== Work to do ==
Would you print the material exactly, starting at its first line and ending at the line holding "scene.camera = cam"?

== Data excerpt ==
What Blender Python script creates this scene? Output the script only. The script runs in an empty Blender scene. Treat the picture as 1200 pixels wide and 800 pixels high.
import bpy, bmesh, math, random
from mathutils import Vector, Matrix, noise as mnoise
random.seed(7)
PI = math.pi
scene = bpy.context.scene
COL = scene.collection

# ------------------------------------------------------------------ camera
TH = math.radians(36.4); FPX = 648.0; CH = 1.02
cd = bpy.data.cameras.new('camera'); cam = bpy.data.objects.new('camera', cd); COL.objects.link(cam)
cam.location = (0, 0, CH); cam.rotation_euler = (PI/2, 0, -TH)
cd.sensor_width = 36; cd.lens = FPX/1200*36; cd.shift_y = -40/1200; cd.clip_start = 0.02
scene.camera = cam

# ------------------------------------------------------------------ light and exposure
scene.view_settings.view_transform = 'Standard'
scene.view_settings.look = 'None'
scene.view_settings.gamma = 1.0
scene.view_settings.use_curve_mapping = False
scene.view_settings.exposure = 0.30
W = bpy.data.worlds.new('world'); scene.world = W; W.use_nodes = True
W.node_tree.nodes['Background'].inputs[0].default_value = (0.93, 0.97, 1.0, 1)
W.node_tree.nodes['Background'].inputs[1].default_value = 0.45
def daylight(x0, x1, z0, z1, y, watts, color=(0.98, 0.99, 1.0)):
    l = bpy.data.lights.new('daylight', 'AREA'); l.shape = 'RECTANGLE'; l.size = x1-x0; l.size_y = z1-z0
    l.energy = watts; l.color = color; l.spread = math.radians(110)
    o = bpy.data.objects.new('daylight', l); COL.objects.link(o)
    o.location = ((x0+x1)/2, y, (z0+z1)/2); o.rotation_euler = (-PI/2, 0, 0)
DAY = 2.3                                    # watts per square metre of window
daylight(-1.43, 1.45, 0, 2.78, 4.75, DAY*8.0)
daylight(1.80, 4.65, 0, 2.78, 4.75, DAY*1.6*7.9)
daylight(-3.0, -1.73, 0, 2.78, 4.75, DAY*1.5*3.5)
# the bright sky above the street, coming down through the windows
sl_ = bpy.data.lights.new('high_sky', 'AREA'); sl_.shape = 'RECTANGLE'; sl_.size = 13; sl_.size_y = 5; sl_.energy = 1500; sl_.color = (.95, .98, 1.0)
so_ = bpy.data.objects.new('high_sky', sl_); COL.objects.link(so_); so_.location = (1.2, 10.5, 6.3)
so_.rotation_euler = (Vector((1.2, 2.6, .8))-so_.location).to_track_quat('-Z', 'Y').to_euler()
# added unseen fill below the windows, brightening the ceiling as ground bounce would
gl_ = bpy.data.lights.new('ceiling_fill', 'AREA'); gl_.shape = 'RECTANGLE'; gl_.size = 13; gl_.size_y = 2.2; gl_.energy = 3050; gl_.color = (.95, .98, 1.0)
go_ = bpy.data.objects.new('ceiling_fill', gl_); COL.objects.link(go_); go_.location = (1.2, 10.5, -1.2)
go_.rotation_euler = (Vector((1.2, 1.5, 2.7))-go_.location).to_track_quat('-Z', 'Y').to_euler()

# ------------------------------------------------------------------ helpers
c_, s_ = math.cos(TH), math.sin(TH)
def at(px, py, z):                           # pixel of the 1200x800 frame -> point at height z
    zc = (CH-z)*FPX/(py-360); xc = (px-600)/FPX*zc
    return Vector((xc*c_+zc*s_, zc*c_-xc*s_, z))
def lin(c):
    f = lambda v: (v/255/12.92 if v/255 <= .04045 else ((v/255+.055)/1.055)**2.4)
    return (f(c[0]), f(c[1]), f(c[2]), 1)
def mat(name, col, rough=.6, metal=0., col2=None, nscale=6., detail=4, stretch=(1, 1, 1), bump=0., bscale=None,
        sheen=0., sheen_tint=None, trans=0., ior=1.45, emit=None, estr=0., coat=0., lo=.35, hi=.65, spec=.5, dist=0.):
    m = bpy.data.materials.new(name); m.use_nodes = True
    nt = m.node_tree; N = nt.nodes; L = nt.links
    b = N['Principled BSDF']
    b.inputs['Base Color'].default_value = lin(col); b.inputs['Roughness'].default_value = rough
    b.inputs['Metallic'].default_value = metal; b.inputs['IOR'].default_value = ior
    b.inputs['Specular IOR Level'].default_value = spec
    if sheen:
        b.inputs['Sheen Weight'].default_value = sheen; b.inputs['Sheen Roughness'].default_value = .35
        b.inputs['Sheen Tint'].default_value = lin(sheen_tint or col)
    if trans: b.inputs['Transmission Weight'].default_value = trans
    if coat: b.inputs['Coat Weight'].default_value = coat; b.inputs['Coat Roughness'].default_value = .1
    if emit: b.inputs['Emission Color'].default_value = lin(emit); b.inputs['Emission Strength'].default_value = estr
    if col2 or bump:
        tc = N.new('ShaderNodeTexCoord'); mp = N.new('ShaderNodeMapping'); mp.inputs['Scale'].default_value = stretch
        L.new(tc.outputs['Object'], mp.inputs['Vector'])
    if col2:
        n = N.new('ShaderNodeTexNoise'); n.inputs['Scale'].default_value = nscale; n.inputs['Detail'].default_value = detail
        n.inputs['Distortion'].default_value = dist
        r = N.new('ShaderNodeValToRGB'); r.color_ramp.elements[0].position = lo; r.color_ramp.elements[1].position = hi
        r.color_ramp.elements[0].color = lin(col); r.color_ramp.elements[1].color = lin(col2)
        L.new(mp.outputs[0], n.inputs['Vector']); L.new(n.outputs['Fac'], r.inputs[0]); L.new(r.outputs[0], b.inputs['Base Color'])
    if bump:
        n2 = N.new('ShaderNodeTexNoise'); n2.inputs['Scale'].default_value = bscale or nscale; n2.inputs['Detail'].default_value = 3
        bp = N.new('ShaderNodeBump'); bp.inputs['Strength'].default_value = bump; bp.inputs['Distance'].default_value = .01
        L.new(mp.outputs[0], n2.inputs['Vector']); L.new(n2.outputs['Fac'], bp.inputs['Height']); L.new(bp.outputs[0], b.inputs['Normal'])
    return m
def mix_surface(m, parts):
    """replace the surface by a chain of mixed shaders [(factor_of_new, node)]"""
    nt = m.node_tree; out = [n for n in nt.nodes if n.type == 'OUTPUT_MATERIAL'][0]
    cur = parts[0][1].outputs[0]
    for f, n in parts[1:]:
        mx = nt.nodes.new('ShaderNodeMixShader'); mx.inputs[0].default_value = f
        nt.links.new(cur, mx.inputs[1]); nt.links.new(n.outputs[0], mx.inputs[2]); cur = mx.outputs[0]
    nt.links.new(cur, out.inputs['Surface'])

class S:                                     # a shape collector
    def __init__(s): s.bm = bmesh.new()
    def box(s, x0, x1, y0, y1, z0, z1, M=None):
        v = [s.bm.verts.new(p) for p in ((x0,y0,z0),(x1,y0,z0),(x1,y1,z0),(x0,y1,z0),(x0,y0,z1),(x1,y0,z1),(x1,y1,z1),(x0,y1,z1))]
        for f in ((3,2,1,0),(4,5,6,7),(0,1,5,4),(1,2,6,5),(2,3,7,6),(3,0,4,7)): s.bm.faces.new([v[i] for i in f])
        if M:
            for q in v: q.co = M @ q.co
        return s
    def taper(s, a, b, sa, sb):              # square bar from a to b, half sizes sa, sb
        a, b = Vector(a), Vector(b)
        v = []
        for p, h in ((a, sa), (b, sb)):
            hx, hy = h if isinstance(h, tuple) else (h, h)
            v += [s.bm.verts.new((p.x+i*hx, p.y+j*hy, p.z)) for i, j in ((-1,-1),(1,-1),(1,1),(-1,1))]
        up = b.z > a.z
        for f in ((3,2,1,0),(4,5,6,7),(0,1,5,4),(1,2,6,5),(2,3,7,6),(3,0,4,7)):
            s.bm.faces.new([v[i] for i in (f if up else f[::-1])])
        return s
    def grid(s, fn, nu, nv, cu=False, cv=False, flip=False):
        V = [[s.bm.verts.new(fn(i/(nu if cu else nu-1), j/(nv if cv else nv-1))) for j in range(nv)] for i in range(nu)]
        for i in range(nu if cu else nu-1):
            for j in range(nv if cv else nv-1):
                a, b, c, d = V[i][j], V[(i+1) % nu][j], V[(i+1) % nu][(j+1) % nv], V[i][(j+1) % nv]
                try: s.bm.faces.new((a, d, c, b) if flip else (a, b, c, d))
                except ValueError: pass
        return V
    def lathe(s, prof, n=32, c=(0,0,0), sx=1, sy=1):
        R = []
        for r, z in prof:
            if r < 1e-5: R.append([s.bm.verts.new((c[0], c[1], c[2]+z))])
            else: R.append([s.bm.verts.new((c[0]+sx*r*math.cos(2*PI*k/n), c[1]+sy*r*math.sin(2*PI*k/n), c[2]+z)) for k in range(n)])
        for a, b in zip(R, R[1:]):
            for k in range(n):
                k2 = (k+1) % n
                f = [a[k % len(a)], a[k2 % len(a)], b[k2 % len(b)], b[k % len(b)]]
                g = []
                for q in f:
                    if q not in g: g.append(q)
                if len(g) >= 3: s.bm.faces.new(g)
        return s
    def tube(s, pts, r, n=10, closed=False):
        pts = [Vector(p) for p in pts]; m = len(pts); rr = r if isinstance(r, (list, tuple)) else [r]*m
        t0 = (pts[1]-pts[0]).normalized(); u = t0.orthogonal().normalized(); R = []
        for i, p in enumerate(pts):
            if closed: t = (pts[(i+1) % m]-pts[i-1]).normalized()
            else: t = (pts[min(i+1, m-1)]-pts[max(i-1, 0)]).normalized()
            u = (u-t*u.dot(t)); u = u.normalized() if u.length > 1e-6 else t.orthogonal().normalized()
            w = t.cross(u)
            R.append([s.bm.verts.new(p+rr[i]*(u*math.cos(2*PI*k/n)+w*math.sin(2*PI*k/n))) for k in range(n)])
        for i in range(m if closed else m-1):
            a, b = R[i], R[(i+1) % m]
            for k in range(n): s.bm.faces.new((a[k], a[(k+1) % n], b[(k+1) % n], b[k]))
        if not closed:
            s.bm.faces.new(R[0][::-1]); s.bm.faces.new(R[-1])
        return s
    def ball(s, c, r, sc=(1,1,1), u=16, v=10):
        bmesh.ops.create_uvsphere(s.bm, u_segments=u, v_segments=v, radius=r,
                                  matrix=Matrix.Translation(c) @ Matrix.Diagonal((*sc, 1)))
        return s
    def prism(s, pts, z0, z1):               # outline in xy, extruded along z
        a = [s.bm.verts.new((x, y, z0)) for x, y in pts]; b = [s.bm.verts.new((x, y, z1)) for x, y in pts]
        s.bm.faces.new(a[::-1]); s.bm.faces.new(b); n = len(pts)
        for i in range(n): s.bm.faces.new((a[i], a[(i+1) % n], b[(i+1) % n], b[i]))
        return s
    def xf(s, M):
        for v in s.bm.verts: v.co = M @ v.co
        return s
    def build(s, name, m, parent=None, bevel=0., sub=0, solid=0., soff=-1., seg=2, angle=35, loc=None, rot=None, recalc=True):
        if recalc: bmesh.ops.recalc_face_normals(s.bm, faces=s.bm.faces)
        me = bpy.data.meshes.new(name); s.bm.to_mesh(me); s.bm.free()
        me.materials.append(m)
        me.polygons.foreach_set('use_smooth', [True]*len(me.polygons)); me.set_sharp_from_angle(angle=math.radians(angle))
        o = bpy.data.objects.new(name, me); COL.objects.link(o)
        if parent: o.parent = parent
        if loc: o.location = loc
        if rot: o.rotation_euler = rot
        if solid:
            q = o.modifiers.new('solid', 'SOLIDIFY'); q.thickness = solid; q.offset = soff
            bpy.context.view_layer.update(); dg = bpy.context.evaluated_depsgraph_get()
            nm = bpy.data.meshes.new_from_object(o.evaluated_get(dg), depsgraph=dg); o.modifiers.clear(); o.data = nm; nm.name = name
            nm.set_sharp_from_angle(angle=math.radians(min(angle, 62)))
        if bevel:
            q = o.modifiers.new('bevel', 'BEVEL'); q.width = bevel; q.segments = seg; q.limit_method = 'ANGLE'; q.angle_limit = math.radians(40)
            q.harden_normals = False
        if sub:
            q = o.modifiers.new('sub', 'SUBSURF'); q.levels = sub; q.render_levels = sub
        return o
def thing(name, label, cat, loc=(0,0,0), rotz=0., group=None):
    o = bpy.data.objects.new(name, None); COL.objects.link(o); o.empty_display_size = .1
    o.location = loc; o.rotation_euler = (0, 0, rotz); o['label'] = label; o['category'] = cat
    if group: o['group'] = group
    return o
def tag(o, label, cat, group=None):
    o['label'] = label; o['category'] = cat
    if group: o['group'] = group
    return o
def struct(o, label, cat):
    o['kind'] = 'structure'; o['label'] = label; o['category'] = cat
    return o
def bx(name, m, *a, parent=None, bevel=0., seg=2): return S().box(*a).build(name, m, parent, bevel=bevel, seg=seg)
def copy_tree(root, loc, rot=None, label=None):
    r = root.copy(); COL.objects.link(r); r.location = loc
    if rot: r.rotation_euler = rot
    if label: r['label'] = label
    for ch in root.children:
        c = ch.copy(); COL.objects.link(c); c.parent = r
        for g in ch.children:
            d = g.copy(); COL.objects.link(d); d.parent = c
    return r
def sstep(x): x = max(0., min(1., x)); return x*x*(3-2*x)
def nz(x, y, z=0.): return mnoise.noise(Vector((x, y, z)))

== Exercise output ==
What Blender Python script creates this scene? Output the script only. The script runs in an empty Blender scene. Treat the picture as 1200 pixels wide and 800 pixels high.
import bpy, bmesh, math, random
from mathutils import Vector, Matrix, noise as mnoise
random.seed(7)
PI = math.pi
scene = bpy.context.scene
COL = scene.collection

# ------------------------------------------------------------------ camera
TH = math.radians(36.4); FPX = 648.0; CH = 1.02
cd = bpy.data.cameras.new('camera'); cam = bpy.data.objects.new('camera', cd); COL.objects.link(cam)
cam.location = (0, 0, CH); cam.rotation_euler = (PI/2, 0, -TH)
cd.sensor_width = 36; cd.lens = FPX/1200*36; cd.shift_y = -40/1200; cd.clip_start = 0.02
scene.camera = cam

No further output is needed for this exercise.